* [Recorded data]:
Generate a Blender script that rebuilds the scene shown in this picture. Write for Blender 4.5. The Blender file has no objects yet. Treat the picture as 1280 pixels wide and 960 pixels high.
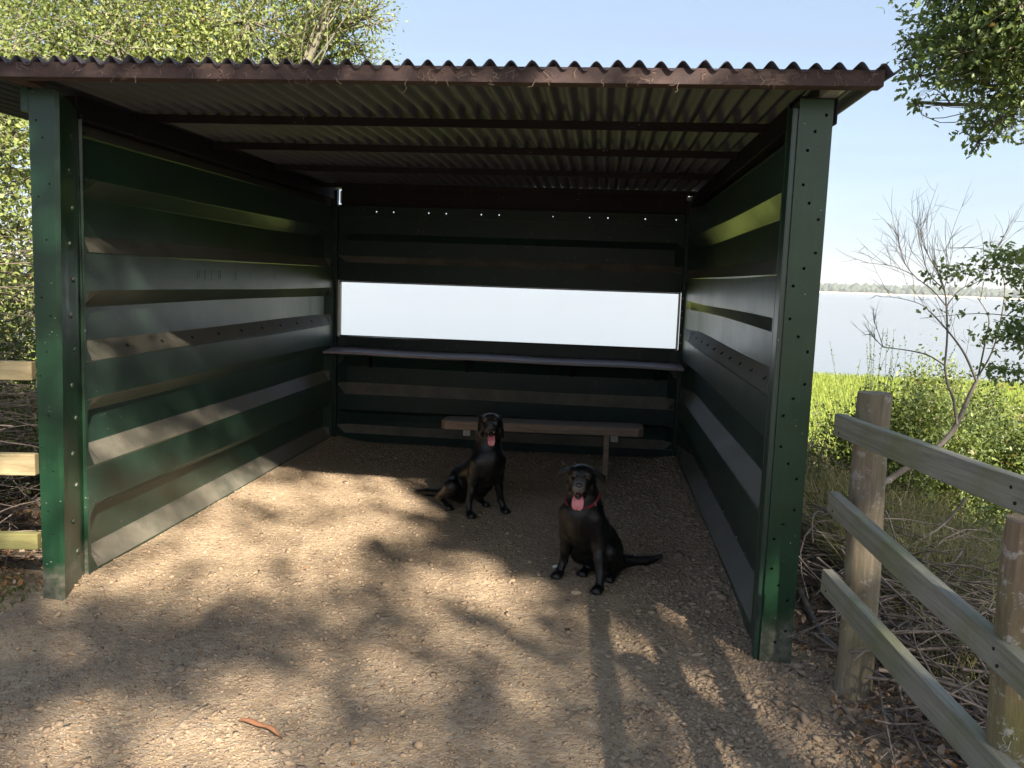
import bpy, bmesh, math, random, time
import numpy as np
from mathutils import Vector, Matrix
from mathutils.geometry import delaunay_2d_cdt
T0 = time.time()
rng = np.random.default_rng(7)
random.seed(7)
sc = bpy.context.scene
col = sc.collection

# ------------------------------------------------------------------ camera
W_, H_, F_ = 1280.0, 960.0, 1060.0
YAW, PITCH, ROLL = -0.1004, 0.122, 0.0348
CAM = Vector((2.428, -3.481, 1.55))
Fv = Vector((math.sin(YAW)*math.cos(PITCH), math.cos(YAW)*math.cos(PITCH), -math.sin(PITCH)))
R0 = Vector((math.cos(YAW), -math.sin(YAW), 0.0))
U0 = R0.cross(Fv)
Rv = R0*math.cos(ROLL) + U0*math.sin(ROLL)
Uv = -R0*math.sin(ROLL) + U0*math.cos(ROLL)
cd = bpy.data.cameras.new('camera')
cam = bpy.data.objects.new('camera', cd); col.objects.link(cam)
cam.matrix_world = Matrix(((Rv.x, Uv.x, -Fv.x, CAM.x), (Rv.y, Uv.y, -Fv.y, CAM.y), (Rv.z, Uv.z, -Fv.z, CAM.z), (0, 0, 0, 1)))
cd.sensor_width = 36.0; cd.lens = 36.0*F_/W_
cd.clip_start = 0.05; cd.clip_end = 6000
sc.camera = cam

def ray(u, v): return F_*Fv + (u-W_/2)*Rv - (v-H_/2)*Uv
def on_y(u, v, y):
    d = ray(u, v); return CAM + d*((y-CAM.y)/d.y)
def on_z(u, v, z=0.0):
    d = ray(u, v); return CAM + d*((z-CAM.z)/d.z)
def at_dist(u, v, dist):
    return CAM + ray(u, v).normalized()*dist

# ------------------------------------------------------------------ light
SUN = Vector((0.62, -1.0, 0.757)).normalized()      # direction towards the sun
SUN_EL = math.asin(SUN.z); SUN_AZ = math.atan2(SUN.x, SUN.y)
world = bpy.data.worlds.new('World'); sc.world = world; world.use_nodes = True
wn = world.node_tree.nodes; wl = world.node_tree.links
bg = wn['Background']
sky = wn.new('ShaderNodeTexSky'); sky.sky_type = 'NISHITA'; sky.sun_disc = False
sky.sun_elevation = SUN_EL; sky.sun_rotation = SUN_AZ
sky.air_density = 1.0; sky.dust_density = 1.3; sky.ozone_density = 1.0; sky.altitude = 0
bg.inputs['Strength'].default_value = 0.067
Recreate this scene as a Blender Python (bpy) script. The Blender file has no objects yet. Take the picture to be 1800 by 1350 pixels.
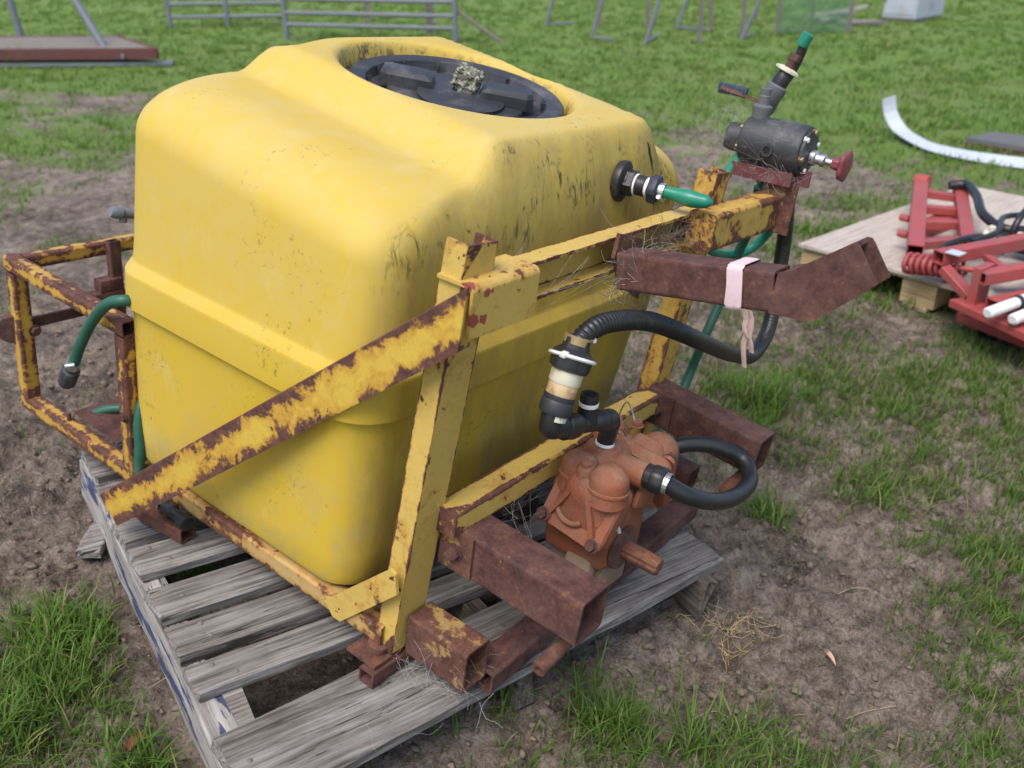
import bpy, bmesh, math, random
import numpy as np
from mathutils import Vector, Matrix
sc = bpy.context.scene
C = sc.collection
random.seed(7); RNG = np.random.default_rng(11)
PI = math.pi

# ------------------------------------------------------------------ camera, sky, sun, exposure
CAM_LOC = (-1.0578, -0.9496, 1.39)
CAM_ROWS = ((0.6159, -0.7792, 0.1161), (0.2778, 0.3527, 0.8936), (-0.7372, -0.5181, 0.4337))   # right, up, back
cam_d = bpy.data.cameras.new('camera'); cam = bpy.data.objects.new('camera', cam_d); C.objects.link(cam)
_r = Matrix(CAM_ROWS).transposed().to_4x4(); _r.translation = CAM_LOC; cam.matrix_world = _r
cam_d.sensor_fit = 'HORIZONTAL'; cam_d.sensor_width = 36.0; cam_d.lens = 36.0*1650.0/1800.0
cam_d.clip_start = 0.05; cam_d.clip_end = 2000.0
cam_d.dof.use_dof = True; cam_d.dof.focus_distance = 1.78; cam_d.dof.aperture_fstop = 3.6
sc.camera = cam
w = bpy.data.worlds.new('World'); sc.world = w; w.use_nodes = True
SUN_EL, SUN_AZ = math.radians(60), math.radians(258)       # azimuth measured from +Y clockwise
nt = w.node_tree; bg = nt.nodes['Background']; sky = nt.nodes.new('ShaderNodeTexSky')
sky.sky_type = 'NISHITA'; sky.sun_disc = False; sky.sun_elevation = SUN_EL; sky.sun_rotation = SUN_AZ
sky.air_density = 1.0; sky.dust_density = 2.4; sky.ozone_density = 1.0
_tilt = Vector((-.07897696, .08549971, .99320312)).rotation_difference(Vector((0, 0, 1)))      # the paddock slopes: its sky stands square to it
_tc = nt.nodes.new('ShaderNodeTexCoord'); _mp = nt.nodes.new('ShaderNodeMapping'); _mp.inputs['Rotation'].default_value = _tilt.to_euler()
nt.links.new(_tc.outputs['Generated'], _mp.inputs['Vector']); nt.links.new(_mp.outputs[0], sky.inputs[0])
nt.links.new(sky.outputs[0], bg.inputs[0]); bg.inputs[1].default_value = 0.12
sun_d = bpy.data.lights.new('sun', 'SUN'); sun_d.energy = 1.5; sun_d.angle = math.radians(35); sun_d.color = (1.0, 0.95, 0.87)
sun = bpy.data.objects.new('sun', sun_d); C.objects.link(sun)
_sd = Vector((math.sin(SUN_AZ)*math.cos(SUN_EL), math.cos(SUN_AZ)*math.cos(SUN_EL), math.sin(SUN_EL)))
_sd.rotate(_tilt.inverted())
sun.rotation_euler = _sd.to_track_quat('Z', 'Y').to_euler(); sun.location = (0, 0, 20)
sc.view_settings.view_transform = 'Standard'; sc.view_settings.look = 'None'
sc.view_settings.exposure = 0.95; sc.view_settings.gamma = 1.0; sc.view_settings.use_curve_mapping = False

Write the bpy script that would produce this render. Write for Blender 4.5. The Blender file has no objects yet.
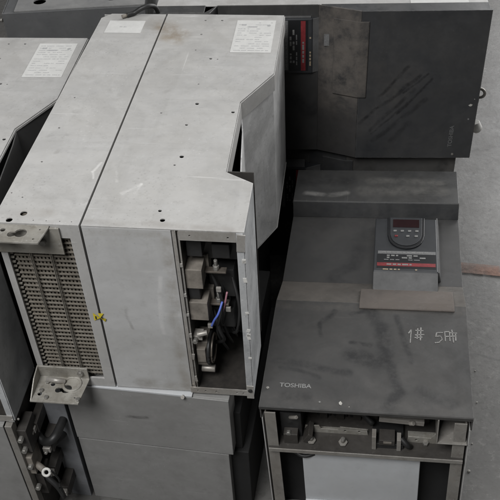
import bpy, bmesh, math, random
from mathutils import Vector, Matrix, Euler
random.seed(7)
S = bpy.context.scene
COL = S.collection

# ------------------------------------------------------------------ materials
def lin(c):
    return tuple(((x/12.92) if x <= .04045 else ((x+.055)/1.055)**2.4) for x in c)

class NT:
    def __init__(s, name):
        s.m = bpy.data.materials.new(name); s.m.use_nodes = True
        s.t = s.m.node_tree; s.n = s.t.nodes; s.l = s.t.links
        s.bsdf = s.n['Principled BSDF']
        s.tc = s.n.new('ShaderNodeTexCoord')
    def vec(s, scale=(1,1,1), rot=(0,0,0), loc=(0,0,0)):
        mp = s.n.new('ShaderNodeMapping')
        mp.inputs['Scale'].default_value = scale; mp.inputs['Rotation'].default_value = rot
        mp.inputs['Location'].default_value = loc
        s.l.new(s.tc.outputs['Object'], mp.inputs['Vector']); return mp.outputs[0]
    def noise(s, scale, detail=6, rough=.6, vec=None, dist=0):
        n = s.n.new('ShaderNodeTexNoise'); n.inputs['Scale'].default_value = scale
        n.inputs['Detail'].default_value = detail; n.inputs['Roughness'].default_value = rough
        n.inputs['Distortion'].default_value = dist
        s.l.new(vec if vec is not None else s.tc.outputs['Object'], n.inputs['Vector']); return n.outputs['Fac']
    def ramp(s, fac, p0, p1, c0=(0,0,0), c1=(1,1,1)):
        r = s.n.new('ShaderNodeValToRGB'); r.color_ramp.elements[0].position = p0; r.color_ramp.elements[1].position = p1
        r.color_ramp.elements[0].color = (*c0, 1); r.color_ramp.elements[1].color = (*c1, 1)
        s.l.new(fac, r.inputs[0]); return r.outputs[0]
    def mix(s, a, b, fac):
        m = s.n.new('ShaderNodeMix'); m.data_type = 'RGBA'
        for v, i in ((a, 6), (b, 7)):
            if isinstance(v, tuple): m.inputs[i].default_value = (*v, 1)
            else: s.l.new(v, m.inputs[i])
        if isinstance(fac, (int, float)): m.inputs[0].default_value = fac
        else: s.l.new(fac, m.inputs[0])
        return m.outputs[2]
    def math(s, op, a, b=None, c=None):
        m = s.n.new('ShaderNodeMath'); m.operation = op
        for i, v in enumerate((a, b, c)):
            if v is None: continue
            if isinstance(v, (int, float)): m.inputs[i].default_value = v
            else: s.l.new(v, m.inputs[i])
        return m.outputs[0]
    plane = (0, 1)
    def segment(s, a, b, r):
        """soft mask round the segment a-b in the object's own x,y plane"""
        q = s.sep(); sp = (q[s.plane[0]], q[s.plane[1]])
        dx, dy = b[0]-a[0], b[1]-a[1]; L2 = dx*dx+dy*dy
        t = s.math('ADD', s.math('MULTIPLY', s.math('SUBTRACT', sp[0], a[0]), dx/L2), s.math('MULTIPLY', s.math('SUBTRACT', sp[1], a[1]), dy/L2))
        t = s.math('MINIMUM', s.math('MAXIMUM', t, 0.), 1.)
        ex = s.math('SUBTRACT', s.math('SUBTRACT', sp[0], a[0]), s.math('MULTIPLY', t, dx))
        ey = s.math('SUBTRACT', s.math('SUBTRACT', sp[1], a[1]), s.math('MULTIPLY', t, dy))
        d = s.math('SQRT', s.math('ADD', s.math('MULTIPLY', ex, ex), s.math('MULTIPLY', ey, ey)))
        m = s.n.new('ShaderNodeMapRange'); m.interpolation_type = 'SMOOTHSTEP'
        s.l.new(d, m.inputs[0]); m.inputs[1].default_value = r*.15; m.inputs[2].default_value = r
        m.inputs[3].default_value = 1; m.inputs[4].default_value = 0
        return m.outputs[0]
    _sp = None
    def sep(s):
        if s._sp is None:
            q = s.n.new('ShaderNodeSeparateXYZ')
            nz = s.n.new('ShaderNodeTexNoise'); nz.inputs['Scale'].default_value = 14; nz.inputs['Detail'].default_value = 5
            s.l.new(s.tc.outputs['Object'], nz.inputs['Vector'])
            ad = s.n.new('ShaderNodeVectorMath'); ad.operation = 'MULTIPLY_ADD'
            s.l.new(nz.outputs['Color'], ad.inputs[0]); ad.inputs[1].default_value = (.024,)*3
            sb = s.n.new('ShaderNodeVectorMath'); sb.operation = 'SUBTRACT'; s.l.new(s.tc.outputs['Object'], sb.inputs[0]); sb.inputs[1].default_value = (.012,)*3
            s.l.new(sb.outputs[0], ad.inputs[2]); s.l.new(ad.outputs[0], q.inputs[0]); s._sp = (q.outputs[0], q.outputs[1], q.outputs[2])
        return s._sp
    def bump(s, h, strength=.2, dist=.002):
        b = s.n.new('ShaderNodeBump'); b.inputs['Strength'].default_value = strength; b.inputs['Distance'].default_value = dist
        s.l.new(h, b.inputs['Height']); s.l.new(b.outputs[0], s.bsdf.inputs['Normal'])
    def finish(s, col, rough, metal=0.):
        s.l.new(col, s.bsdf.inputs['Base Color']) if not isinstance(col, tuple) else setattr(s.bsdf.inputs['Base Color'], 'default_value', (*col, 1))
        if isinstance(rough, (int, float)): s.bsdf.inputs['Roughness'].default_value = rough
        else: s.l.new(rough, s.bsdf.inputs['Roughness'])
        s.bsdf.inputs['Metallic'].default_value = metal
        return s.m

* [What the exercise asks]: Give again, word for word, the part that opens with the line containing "Write the bpy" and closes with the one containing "return tuple(((x/12.92) if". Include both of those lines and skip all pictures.

* [Written answer]:
Write the bpy script that would produce this render. Write for Blender 4.5. The Blender file has no objects yet.
import bpy, bmesh, math, random
from mathutils import Vector, Matrix, Euler
random.seed(7)
S = bpy.context.scene
COL = S.collection

# ------------------------------------------------------------------ materials
def lin(c):
    return tuple(((x/12.92) if x <= .04045 else ((x+.055)/1.055)**2.4) for x in c)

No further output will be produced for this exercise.